Esta conversión de la que habla Jesús es un acto interior importantísimo del alma. Una conversión verdadera y profunda perdura toda la vida. A muchos de los que fracasan frecuentemente después de su conversión, simplemente se les renueva una y otra vez. Para que esta conversión sea fructífera, sin embargo, debemos adoptar este espíritu de hijos, la infancia espiritual, que según Nuestro Señor es tan necesaria para la salvación. Y San Pablo aclara “no seáis niños en el juicio, sed párvulos sólo en la malicia, pero adultos en el juicio” (I Cor. 14:20). No se trata de una inocencia inconsciente o una virtud no probada, sino un acto consciente de humildad y un acto de fe en nuestra condición de hijos adoptivos de Dios e imitadores de Jesucristo.
Pero, ¿cómo debemos exactamente vivir día con día esta niñez espiritual? En primer lugar, debemos creer firmemente que somos hijos de Dios por el Bautismo y debemos recordar continuamente quienes somos a los ojos de Dios.
En segundo lugar, debemos reconocer “la manera” en que actúa un hijo adoptivo de Dios.
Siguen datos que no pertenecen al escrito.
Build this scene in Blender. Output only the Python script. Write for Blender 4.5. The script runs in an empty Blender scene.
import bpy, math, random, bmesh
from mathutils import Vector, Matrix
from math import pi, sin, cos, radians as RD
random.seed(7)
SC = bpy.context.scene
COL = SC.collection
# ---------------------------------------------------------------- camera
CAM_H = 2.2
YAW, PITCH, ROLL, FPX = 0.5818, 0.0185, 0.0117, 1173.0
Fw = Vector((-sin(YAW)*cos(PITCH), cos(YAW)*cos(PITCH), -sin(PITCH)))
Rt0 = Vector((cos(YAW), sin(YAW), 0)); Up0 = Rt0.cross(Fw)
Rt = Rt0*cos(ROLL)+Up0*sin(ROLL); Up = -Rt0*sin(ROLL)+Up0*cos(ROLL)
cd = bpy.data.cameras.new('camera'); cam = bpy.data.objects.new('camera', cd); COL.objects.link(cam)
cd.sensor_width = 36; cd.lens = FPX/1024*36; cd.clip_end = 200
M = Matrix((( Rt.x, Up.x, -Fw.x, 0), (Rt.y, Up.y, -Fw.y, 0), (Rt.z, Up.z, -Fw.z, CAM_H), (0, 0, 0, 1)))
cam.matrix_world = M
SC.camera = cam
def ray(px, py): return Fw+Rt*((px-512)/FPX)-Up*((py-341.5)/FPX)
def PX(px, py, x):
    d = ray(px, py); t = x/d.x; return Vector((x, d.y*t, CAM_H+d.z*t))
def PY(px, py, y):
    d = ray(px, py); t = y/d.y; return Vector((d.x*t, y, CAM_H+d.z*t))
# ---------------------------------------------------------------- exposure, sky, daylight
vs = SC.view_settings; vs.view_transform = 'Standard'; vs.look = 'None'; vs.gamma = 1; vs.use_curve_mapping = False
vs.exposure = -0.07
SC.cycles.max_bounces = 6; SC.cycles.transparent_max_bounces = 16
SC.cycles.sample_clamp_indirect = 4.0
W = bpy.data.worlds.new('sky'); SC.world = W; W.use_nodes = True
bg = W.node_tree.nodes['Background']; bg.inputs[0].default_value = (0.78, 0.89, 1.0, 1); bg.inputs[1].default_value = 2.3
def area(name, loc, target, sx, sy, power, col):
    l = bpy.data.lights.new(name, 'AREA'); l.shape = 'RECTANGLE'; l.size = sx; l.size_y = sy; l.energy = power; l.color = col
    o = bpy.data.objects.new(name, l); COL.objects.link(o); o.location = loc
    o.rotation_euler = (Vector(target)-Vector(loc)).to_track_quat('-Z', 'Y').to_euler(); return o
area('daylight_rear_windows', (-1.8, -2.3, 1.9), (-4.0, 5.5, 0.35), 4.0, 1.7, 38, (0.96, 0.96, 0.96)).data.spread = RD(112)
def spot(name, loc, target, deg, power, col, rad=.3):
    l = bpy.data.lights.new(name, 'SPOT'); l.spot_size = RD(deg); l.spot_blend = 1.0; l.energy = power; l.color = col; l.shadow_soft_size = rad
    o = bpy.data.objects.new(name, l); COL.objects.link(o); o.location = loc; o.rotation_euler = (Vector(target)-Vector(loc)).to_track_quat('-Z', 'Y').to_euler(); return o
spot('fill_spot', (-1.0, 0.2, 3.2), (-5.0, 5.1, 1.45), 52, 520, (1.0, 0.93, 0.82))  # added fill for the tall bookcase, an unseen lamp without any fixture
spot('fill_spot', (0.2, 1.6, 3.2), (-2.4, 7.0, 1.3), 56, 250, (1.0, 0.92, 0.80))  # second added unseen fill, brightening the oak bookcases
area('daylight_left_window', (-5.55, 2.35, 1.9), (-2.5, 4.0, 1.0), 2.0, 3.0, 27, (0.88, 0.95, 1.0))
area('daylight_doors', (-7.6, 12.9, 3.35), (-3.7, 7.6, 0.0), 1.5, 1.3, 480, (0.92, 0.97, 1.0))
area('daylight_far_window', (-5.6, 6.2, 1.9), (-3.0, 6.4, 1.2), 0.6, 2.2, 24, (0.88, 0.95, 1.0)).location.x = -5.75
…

Ciertamente, somos continuamente tirados hacia abajo por la lujuria, la mala voluntad, el egoísmo y la malicia, mientras al mismo tiempo, el Espíritu de Dios derrama su gracia en nuestros corazones para ayudarnos a actuar como hijos. Esta gracia es realmente una participación en la vida misma de Cristo en Su propia infancia.
La infancia de Cristo es el molde de nuestra propia infancia espiritual. En Él vemos lo que somos: 1) hijos de María, 2) obligados a crecer en edad, gracia y sabiduría, bajo la tutela de nuestra Madre, 3) sujetos a una ley de amor y obediencia continuos a nuestra Madre, 4) obligados a practicar diligentemente los deberes de nuestra religión, 5) tener el honor de nuestro Padre continuamente presente en nuestras mentes en todo lo que hacemos, 6) destinados a ocuparnos de las cosas de este mismo Padre, es decir, la salvación de nuestras propias almas así como las almas de los demás, 7) obligados a mantener ante nuestros ojos la realidad del pecado y el deber de luchar contra él, haciendo reparación.
Al imitar estas cualidades en un espíritu de humildad, practicamos real y profundamente la infancia espiritual. Siguiendo a nuestra Madre como nuestra guía, comenzamos el camino de la infancia espiritual rezando el Rosario todos los días. Progresamos cuando recitamos más de un Rosario cada día. Trabajamos en la perfección cuando hacemos pequeños sacrificios después de cada fallo en la vida real imitando las virtudes representadas en el Rosario, o cuando fracasamos en la lucha contra nuestros pecados diarios. Esto se logra más fácilmente cuando los sacrificios que elegimos son pequeños. Seamos generosos. ¡Ave María!